Datering
Maker Gerrit Ooms
Scheepsmodel van een zeiljacht uit de centaurklasse.
Scheepsmodel van een zeiljacht uit de centaurklasse. Blokmodel. Schaal 1:30. Rondhouten en tuigage Het model heeft één metalen mast. De mast is gestoken door de achterkant van het voordek. De mast wordt gehouden door metalen stagen: een voorstag, vier zijstagen (twee aan elke kant, waarvan de langste door een zaling wordt geleid) en een achterstag. De achterstag eindigt aan de onderkant in een A-vormige draad die is bevestigd aan de punten van de spiegel. Aan de mast worden twee zeilen gevoerd: een grootzeil (torentuig) en een stagfok. De fok wordt gehesen met een fokkeval die loopt door een houten blok aan de mast en is belegd op een ring in de voorwand van de kuip. De hals van de fok is vastgezet op het beslag op de voorsteven waar ook de voorstag aan is vastgezet. De fokkeschoten lopen door schootogen op de gangboorden en zijn belegd op korvijnagels die vlak achter de schootogen in de gangboorden zijn gestoken. Het voorlijk van het grootzeil is geregen in een gleuf in de mast. De grootzeilval loopt door een gat in de top van de mast en is belegd op een ring in de voorwand van de kuip. Het onderlijk van het grootzeil is geregen in de giek. De giek is aan de voorkant met een ring aan een mastbeugel bevestigd. Er is geen halstalie. De grootschoot loop door een twee houten blokken (één aan de giek en één op de bodem van de kuip) en ligt opgschoten in de kuip. In het grootzeil de klasse-aanduiding (letter C) en het zeilnummer 58. Op de top van de mast een witte windvaan. De blokken zijn van hout en zijn niet voorzien van lopende schijven. De romp. Rondspant. Scherpe voorsteven (lepelboeg). Gebogen spiegel (van boven gezien), die schuin naar achter op het water staat. De boot is uitgerust met een vaste kiel. Het model van voor naar achter. Op de voorsteven beslag waaraan de fokkehals en de voorstag zijn bevestigd en daar achter een bolder. De kuip is aan de voorkant rond van vorm. In de kuip twee dwarsbanken. De roerspil steekt door het achterdek. De helmstok van het roer is van hout. Achter de helmstok is op het achterdek nog een bolder geplaatst. Kleuren: De romp is groen. De kiel en het roerblad zijn zwart. De dekken, de gangboorden en de kuip zijn wit. De twee banken, de helmstok en de houten blokken zijn gelakt. De metalen rondhouten zijn ongeverfd. Accessoires: tijdelijke stander.

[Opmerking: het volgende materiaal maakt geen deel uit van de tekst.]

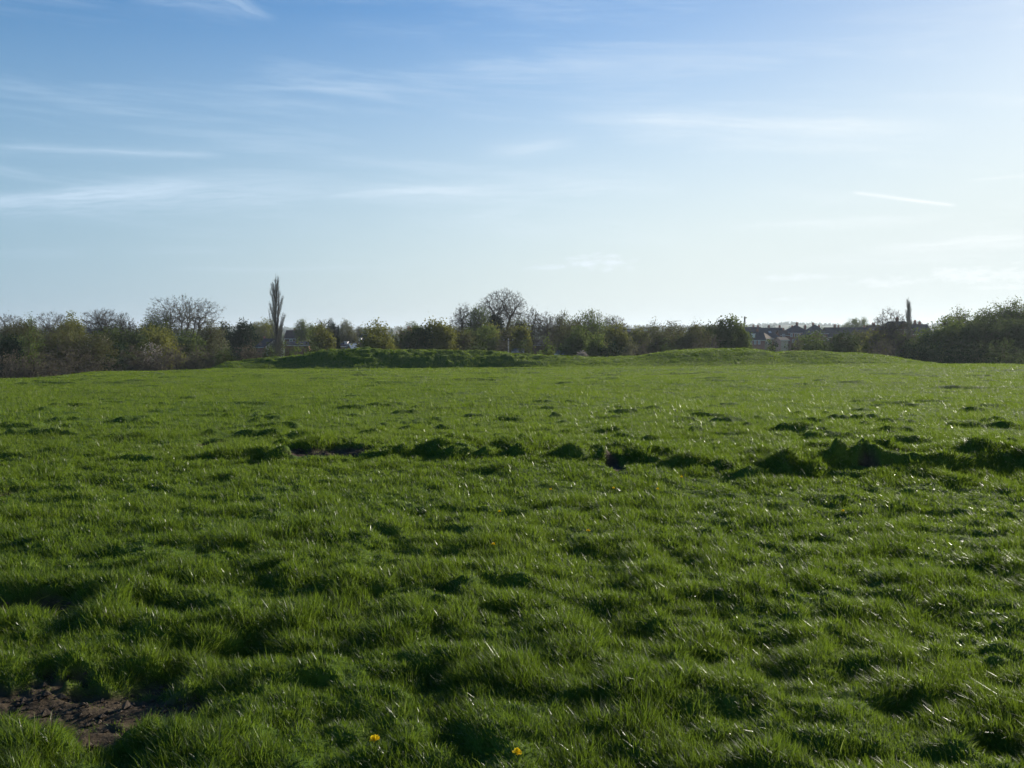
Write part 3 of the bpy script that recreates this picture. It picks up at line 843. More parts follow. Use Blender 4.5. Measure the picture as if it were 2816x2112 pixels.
TREES = [
 # ---- left edge to the poplar
 ('bare', 12, 120, 866, 215, "bare brownish tree cut by the left edge of the picture"),
 ('brown', 45, 110, 893, 180, "low brown budding tree beneath the bare tree at the left edge"),
 ('dark', 22, 70, 940, 160, "dark evergreen shrub tree low at the left edge above the brambles"),
 ('ybush', 88, 60, 930, 150, "small bright yellow green bush near the left edge, under brown twigs"),
 ('budding', 80, 40, 880, 215, "small dark rounded treetop between the two leftmost bare crowns"),
 ('bare', 150, 125, 861, 210, "wide bare tree with a flat grey top, second crown from the left edge"),
 ('brown', 165, 140, 902, 165, "broad russet brown tree in front of the flat topped bare tree"),
 ('yellow', 200, 44, 882, 200, "small bronze green treetop at right shoulder of the flat topped bare tree"),
 ('round', 280, 108, 851, 215, "round crowned bare tree standing above the bluish house roof at far left"),
 ('bare', 342, 70, 866, 212, "smaller bare tree joined to the right side of the round bare crown"),
 ('brown', 250, 110, 930, 165, "pinkish brown low tree below the bluish house roof at far left"),
 ('midgreen', 335, 140, 915, 175, "dark green mass of a tree below the round bare crown"),
 ('midgreen', 70, 110, 925, 170, "dull dark green tree behind the leftmost bramble bushes"),
 ('bare', 505, 165, 818, 225, "largest bare tree on the left with several dark stems and spreading limbs", 3),
 ('budding', 420, 95, 870, 220, "green budding limbs of a tree leaning left beside the big many stemmed tree"),
 ('yellow', 425, 110, 908, 180, "yellow green willow under the left side of the big many stemmed tree"),
 ('leafy', 505, 100, 925, 195, "fresh green undergrowth tree behind the stems of the big bare tree"),
 ('brown', 575, 62, 898, 200, "reddish brown twiggy tree to the right of the big many stemmed tree"),
 ('palebush', 613, 66, 912, 172, "pale greenish budding tree shaped like a teardrop left of the black evergreen"),
 ('dark', 620, 30, 897, 260, "small distant dark tree peeping over the pale teardrop shaped tree"),
 ('dark', 665, 62, 894, 215, "black green evergreen tree left of the white gabled house"),
 ('yellow', 716, 82, 887, 330, "pale olive domed tree behind the white gabled house"),
 ('poplar', 758, 46, 752, 235, "tall leafless poplar like a feather, tallest tree on the left"),
 ('bush', 20, 110, 982, 138, "brown bramble bush at the left edge of the field"),
 ('bush', 95, 130, 972, 138, "grey brown bramble bush, second from the left edge of the field"),
 ('bush', 228, 190, 962, 136, "big dark brown bramble mound left of the gap in the hedge"),
 ('darkbush', 320, 90, 960, 150, "dark gap filling bush between the two biggest bramble mounds"),
 ('blossom', 412, 64, 953, 140, "whitish blackthorn blossom above the long grey bramble mound"),
 ('bush', 460, 150, 955, 137, "long grey brown bramble mound below the big many stemmed tree"),
 ('bush', 375, 90, 960, 136, "low left shoulder of grey bramble under the whitish blossom"),
 ('bush', 550, 90, 968, 138, "brown bramble at the left foot of the long green bank"),
 ('gbush', 618, 70, 968, 140, "green brown bush below the pale teardrop shaped tree at the bank foot"),
 ('bush', 690, 110, 954, 142, "rounded olive brown bush in front of the white gabled house"),
 ('gbush', 738, 50, 962, 141, "small green bush touching the left foot of the tall poplar"),
 ('ybush', 808, 80, 958, 145, "light green bush just right of the tall poplar foot"),
 ('gbush', 868, 60, 956, 150, "dull green low bush between the tall poplar and the birch"),
 # ---- poplar to the big round tree
 ('budding', 832, 34, 883, 300, "small dark open crowned tree above the brown tiled roofs"),
 ('budding', 856, 24, 895, 310, "small hazy bush top between two chimneys near the birch"),
 ('yellow', 893, 58, 905, 190, "yellowish spring birch with a pale trunk right of the tiled roofs"),
 ('bare', 885, 42, 885, 260, "thin flat topped tree rising behind the yellowish birch"),
 ('dark', 913, 26, 887, 300, "dark irregular treetop right behind the yellowish birch"),
 ('conifer', 930, 20, 896, 290, "dark pointed conifer top between birch and long slate roof"),
 ('conifer', 930, 40, 928, 175, "low dark green cone shaped conifer on the bank skyline"),
 ('brown', 956, 52, 888, 300, "pinkish brown rounded tree above the long slate roof"),
 ('bare', 988, 22, 900, 320, "small faint bare treetop at the right end of the long slate roof"),
 ('yellow', 1042, 108, 903, 165, "broad olive yellow tree like a haystack right of the glazed roof"),
 ('brown', 1118, 70, 910, 190, "reddish brown tree with a brick chimney showing above it"),
 ('midgreen', 1160, 90, 908, 175, "dark green tree in front of the paired brick chimneys"),
 ('budding', 1140, 42, 890, 300, "pale thin treetop between the single and the paired brick chimneys"),
 ('yellow', 1212, 66, 892, 175, "tall yellow green tree right beside the paired brick chimneys"),
 ('brown', 1262, 70, 915, 180, "dark purplish brown thicket under the left bare crown of the central group"),
 ('bare', 1270, 66, 841, 225, "bare grey crowned tree at the left of the central group"),
 ('budding', 1316, 62, 848, 222, "greenish grey tree between the left bare crown and the big round crown"),
 ('round', 1381, 122, 797, 232, "big round bare crown, the tallest tree at the centre"),
 ('dark', 1362, 34, 872, 228, "dark ivy covered stump of a tree beside the big round crown"),
 ('leafy', 1315, 90, 908, 185, "green leafy thicket left of the big round tree trunk"),
 ('yellow', 1345, 56, 900, 200, "olive green small tree under the ivy at the big round tree"),
 ('brown', 1400, 50, 905, 195, "reddish twiggy shrub tree right of the big round tree trunk"),
 ('bush', 1378, 48, 944, 150, "grey brown dome shaped bush on the bank below the big round tree"),
 ('gbush', 1300, 70, 950, 152, "dull green hedge bush on the bank left of the grey brown dome"),
 ('budding', 1425, 44, 876, 240, "thin pale see through tree between big round crown and umbrella crown"),
 ('yellow', 1437, 36, 905, 190, "narrow yellow green tree beside a leaning dark stem"),
 ('bare', 1463, 66, 852, 215, "umbrella crowned bare tree right of the big round tree"),
 ('bare', 1502, 54, 862, 218, "twiggy bare tree with forked stem right of the umbrella crowned tree"),
 ('brown', 1545, 62, 870, 225, "brown hazy crowned tree in the middle of the central row"),
 ('brown', 1575, 90, 893, 190, "wide brown tree over the low dark building"),
 ('gbush', 1450, 80, 950, 155, "dull dark green bush in front of the low dark building"),
 ('ybush', 1508, 54, 953, 148, "light olive rounded bush in front of the low dark building"),
 ('budding', 1620, 100, 860, 205, "tall green flecked open tree, tallest right of the central group", 2),
 ('bare', 1686, 66, 869, 215, "feathery bare tree at the right end of the central group"),
 ('leafy', 1592, 70, 915, 170, "green leafy lower tree left of the green flecked tall tree stems"),
 ('leafy', 1638, 44, 940, 158, "low light green bush hanging at the foot of the green flecked tall tree"),
 ('blossom', 1601, 9, 975, 126, "tiny whitish bush alone on the grass skyline below the tall green flecked tree"),
 ('yellow', 1692, 76, 905, 180, "olive green tree below the feathery bare tree"),
 ('brown', 1655, 36, 938, 165, "round blue brown bush with a pinkish rim under the olive tree"),
 ('darkbush', 1683, 80, 952, 150, "dark green hedge bush in the dip between the two banks"),
 ('yellow', 1757, 44, 913, 200, "round light green tree alone before the far terrace"),
 ('palebush', 1735, 40, 944, 170, "dusty pale budding shrub below the round light green tree"),
 ('bush', 1755, 90, 954, 150, "brownish purple low bush at the left start of the right bank"),
 ('midgreen', 1725, 40, 925, 200, "dark bluish shrub tree left of the round light green tree"),
 # ---- centre right woodland belt
 ('brown', 1815, 100, 903, 185, "dark brown domed tree at the left of the belt behind the right bank"),
 ('brown', 1860, 110, 898, 195, "brown tree with a broad low dome, second in the belt behind the right bank"),
 ('brown', 1905, 80, 897, 185, "brown green tree in the middle of the belt behind the right bank"),
 ('midgreen', 1945, 70, 903, 190, "grey green tree below the far flat roof behind the right bank"),
 ('bush', 1962, 70, 928, 160, "russet rounded bush left of the twin stemmed hawthorns"),
 ('midgreen', 1990, 62, 892, 170, "hawthorn with crooked dark stem, left of the pair by the brick house"),
 ('leafy', 2030, 56, 882, 172, "taller light green hawthorn, right of the pair by the brick house"),
 ('gbush', 1850, 90, 945, 155, "dull green low hedge behind the rising left end of the right bank"),
 ('bush', 1925, 80, 945, 152, "brown low hedge at the crest of the right bank"),
 ('palebush', 2060, 50, 953, 175, "pale budding hedge below the dark mansard house"),
 ('ybush', 2122, 44, 954, 165, "light green garden bush below the cream lit house"),
 ('darkbush', 2118, 56, 966, 150, "dark low bush in the notch between the two humps of the right bank"),
 ('ybush', 2172, 76, 944, 165, "olive garden hedge right of the cream lit house"),
 ('bush', 2195, 40, 952, 160, "brown shrub with pinkish tips before the big hipped house"),
 ('leafy', 2238, 76, 930, 170, "green rounded tree before the gable with the pale bargeboard"),
 ('midgreen', 2305, 110, 926, 172, "wide dark green tree in front of the long slate terrace"),
 ('brown', 2368, 80, 918, 185, "brown green tree before the right end of the long slate terrace"),
 ('gbush', 2290, 150, 950, 150, "long dark green hedge behind the last hump of the bank"),
 ('leafy', 2358, 70, 880, 420, "soft olive tree rising behind the long slate terrace roof"),
 ('yellow', 2406, 56, 924, 165, "yellow green small tree left of the tall forked tree"),
 ('bare', 2455, 100, 853, 160, "tall forked tree with thin looping top branches left of the small poplar"),
 ('leafy', 2488, 52, 932, 170, "light green small tree right of the tall forked tree stem"),
 ('poplar', 2498, 20, 817, 330, "small distant poplar, a thin spike above the right rooftops"),
 ('bush', 2420, 90, 948, 145, "russet brown undergrowth left of the tall forked tree stem"),
 ('darkbush', 2540, 150, 950, 140, "dark hedge where the bank meets the level field at right"),
 ('leafy', 2590, 130, 892, 165, "large domed green tree at the left of the right hand wood"),
 ('brown', 2640, 90, 880, 175, "dark brown arching tree behind the large domed green tree"),
 ('budding', 2655, 110, 862, 178, "ragged green flecked treetop of the right hand wood, leftmost of the ragged tops"),
 ('budding', 2722, 80, 851, 175, "ragged open treetop in the middle of the right hand wood"),
 ('midgreen', 2700, 130, 885, 160, "dark green heavy tree in the middle of the right hand wood"),
 ('budding', 2786, 76, 838, 170, "tallest upright treetop near the right edge of the picture"),
 ('brown', 2786, 70, 850, 172, "dense brown twigs of a tree inside the tallest top near the right edge"),
 ('midgreen', 2800, 130, 888, 155, "dark green tree filling the right edge of the picture"),
 ('brown', 2830, 60, 862, 168, "brown treetop cut by the right edge of the picture"),
 ('darkbush', 2640, 170, 950, 135, "long black green hedge under the large domed tree at right"),
 ('gbush', 2770, 180, 945, 134, "dull green hedge at the bottom right end of the tree line"),
]
print('T trees start', time.time() - T0)
for t in TREES:
    tree(*t[:6], trunks=(t[6] if len(t) > 6 else 1), ivy=('tallest tree at the centre' in t[5]))

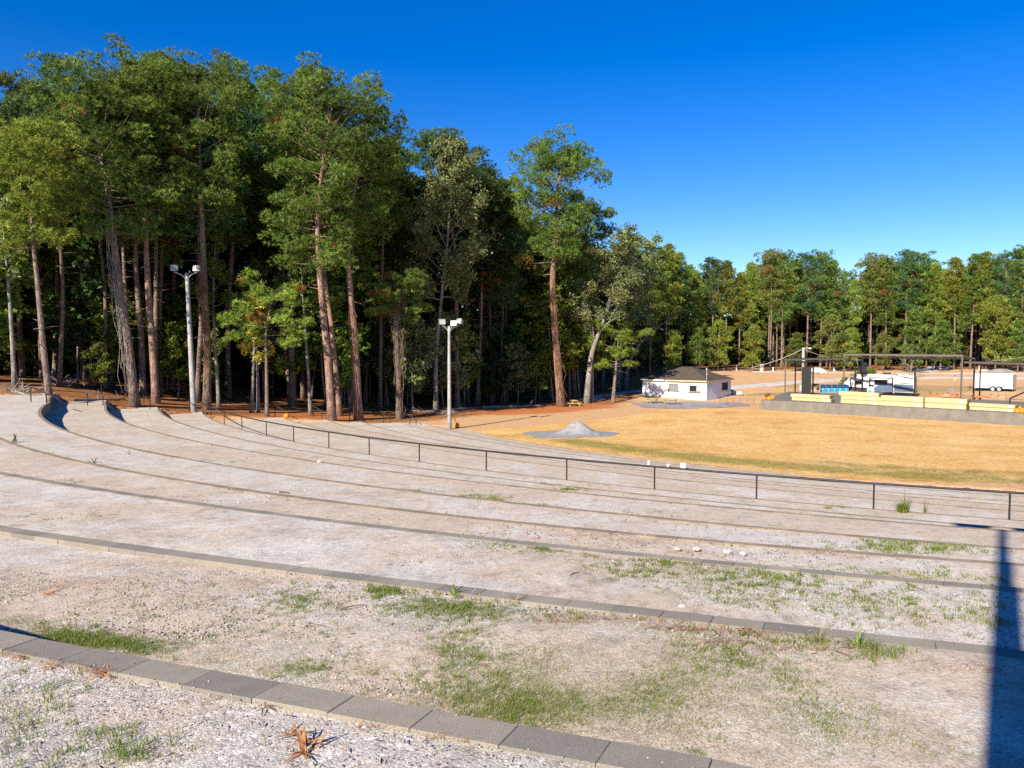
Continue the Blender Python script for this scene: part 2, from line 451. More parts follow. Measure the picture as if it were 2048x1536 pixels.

Afmetingen van de Centaur: lengte 6.20 m., breedte 2.00 m., diepgang 0.85 m, oppdervlakte grootzeil 11 m², oppervlakte genuafok 7.60 m² en oppervlakte stagfok 6 m². De centaur kan uitgevoerd worden met een vaste kiel of met een midzwaard. De centaur is een Nederlands ontwerp en wordt geleverd door jachtwerf Zaadnoordijk te Uitgeest. De Centaur met zeilnummer 58 komt in de lijsten van deelnemers aan de Sneekweek niet voor. De klasse leverde deelnemers aan de Sneekweken van 1975-1989 (in de jaren 1986 en 1988 geen deelnemers). Veel waren het er niet: het begon met 17 in 1975 en het eindigde met 8 in 1989. Gerrut Ooms. Geboren 23 juli 1920 te Heerenveen. Verhuisde in 1923 naar Sneek. Beroep: aannemer in de wegenbouw. In zijn vrije tijd zeilde Gerrit Ooms. Eerst in een kan, vanaf 1948 in een Zomerweeldejacht, vervolgens in een kajuitjachten, een regenboog (nr. 70). Op hogere leeftijd voer hij in een motorkruiser. De overgrootvader van Gerrit Ooms was scheepsbouwer te Hoogeveen. Die bouwde zogenaamde Hoogeveense pramen. Het eerste model dat Gerrit Ooms maakte was van zo'n Hogeveense praam. Vervolgens maakt hij modellen van een regenboog en van ronde jachten. De tekeningen van de ronde jachten haald hij uit het boek van T. Huitema over Ronde en Platbodemjachten. De secretaris van de NNWB verschafte Ooms de tekeningen van de modernere zeiljachten. Het leidde tot het idee van alle jachten die ooit aan de Sneekweek hadden mee gedaan een model te maken. Het werd een verzameling van 52 modellen (inv.nr. 1998-279 t/m 1998-230).